== INPUT DATA ==
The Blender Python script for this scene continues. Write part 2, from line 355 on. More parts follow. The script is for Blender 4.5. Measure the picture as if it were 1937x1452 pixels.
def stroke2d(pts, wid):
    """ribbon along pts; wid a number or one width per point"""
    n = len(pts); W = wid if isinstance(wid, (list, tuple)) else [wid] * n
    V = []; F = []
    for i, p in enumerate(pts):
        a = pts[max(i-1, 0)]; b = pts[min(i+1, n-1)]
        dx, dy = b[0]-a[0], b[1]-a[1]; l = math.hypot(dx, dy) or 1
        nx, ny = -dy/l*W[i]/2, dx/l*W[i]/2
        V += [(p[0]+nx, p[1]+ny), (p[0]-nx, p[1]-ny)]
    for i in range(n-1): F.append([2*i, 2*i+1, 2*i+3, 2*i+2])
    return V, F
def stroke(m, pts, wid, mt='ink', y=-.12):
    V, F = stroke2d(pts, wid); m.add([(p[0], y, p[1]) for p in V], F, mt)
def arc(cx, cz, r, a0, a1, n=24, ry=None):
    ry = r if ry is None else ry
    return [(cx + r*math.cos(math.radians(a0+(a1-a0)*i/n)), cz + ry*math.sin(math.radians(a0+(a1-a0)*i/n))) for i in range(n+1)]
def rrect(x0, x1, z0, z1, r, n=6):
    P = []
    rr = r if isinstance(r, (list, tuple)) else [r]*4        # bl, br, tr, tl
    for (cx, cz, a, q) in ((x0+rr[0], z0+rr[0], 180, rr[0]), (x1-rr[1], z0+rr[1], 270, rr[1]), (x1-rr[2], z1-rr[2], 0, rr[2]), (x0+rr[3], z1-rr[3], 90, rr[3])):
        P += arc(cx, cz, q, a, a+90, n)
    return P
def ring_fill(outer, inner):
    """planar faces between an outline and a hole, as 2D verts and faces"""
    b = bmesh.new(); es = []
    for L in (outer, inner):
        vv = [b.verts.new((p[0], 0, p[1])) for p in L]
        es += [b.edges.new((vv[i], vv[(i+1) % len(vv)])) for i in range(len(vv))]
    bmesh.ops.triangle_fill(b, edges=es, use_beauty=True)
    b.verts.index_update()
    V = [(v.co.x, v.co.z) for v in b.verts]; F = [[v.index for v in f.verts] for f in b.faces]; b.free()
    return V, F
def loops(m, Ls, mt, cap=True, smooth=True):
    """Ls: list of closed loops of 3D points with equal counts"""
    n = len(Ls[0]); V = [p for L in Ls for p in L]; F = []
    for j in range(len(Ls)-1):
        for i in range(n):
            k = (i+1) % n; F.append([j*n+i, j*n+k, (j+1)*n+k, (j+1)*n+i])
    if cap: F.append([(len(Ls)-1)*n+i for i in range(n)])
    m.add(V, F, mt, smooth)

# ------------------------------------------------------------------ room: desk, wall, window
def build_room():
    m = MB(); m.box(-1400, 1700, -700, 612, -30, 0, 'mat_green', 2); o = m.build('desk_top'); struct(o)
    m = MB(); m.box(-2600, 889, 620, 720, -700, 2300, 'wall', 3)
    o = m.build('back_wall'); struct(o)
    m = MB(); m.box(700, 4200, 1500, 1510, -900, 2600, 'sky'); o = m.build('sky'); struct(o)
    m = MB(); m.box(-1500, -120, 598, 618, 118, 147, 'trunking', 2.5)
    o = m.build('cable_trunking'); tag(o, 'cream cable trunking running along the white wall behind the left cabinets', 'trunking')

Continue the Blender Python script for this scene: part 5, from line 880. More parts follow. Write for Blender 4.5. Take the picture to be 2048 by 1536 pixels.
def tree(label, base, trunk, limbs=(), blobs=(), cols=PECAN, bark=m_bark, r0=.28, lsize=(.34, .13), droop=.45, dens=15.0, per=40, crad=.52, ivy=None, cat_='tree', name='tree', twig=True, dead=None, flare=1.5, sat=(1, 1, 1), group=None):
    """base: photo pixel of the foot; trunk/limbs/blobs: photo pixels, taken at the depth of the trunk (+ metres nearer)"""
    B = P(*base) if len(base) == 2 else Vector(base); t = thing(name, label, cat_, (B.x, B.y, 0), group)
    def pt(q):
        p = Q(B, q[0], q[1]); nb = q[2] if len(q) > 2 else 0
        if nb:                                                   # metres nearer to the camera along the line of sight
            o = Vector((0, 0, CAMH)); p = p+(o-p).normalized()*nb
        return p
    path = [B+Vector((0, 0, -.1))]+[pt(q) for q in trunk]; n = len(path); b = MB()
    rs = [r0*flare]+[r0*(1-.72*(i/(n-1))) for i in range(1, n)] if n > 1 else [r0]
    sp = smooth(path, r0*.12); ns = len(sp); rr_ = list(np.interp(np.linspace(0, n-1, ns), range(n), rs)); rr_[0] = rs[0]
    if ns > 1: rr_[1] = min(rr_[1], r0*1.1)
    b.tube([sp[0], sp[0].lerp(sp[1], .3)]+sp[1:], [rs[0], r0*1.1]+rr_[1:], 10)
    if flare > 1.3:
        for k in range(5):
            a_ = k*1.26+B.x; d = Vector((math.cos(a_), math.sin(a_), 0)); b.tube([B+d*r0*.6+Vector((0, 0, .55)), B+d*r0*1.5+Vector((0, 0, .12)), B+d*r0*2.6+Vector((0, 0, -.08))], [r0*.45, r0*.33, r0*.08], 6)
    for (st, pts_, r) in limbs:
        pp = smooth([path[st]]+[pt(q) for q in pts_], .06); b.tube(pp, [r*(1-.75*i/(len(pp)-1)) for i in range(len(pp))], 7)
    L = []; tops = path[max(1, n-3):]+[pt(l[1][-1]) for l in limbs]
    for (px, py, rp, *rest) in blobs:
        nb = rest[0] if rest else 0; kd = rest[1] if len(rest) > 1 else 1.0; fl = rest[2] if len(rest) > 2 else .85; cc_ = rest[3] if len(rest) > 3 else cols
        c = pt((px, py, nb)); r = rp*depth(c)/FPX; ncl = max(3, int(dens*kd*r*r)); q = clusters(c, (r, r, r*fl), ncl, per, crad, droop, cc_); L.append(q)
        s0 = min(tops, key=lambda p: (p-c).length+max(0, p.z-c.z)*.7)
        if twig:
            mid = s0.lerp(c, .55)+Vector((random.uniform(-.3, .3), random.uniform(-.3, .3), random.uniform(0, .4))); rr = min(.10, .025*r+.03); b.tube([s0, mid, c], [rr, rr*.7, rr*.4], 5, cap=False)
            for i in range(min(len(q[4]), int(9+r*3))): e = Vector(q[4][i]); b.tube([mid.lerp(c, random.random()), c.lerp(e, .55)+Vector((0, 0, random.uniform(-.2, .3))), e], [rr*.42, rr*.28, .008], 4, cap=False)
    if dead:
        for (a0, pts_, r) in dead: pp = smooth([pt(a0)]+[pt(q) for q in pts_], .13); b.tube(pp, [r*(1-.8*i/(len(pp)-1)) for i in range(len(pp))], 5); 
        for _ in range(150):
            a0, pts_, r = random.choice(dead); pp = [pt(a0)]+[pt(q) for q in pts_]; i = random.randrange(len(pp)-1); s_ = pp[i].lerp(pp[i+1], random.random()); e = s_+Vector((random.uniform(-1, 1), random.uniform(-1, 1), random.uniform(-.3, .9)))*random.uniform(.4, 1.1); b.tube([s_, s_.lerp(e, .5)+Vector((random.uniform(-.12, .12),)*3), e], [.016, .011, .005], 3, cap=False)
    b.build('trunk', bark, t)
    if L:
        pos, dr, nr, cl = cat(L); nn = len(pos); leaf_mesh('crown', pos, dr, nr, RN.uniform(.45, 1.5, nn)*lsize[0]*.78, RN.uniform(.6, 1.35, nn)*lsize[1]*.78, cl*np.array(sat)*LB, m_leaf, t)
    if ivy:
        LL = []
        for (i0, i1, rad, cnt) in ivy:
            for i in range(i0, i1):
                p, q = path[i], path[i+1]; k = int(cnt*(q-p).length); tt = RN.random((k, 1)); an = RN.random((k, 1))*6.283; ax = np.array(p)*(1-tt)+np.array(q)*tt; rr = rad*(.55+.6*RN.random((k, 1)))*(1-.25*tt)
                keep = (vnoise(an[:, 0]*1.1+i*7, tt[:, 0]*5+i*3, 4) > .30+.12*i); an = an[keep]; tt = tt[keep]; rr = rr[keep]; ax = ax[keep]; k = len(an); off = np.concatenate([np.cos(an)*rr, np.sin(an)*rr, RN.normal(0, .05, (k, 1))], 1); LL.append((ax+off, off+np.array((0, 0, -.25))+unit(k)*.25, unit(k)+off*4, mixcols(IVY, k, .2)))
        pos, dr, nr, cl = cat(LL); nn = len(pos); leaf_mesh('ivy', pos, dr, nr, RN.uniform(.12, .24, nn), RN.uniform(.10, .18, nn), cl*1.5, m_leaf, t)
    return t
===
* _INSTRUCTIONS TO FOLLOW_: Scan the listing above for the word "scene" and copy every line that holds it.

* _FINISHED EXERCISE_:
The Blender Python script for this scene continues. Write part 2, from line 355 on. More parts follow. The script is for Blender 4.5. Measure the picture as if it were 1937x1452 pixels.
Continue the Blender Python script for this scene: part 5, from line 880. More parts follow. Write for Blender 4.5. Take the picture to be 2048 by 1536 pixels.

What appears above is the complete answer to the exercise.